Towards A Ministry‑Led Quality Assurance Framework For Transnational Higher Education: A Comparative Uk–Uae Study
DOI:
https://doi.org/10.64252/b0swtm48Keywords:
Transnational Education; Quality Assurance; Collaborative Governance; UK; UAE; Stakeholder Theory; Agency Theory; Digital Learning.Abstract
Transnational higher education (TNE) has expanded rapidly, yet quality‑assurance (QA) arrangements remain fragmented, duplicative and frequently inequitable. Building on an extensive literature review (92 sources) and a comparative case analysis of the United Kingdom (UK) and United Arab Emirates (UAE), this article proposes a ministry‑led, collaboratively governed QA framework designed to reconcile regulatory logics, rebalance stakeholder power and accommodate digital delivery. Guided by Collaborative‑Governance, Stakeholder and Agency theories, the study synthesises interview evidence from 31 senior TNE actors, secondary policy documents and thematic coding to identify structural weaknesses in current regimes.
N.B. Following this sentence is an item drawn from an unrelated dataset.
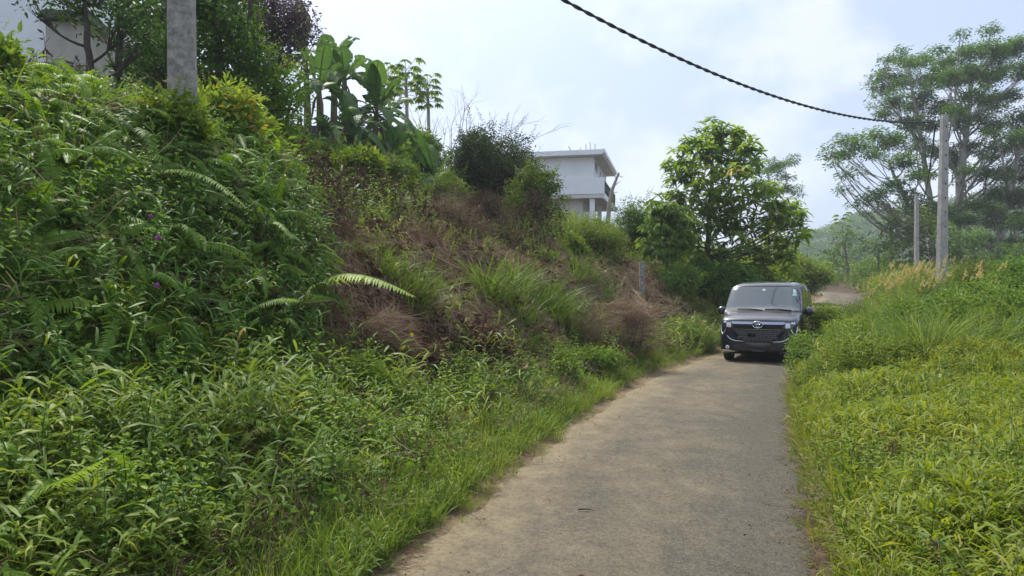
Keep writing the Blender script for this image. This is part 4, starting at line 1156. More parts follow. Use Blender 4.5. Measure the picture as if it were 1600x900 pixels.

Five interlocking mechanisms—Joint Regulatory Councils, Bilateral QA Compacts, Stakeholder Advisory Panels, QA Equivalency Standards and Integrated Data & Reporting Systems—are advanced, alongside a four‑phase implementation roadmap. The framework seeks to preserve national sovereignty while enabling harmonisation and continuous enhancement across borders. Implications extend to ministries of education seeking strategic oversight, institutions aiming to reduce compliance burden, and students demanding equivalent learning outcomes regardless of delivery site.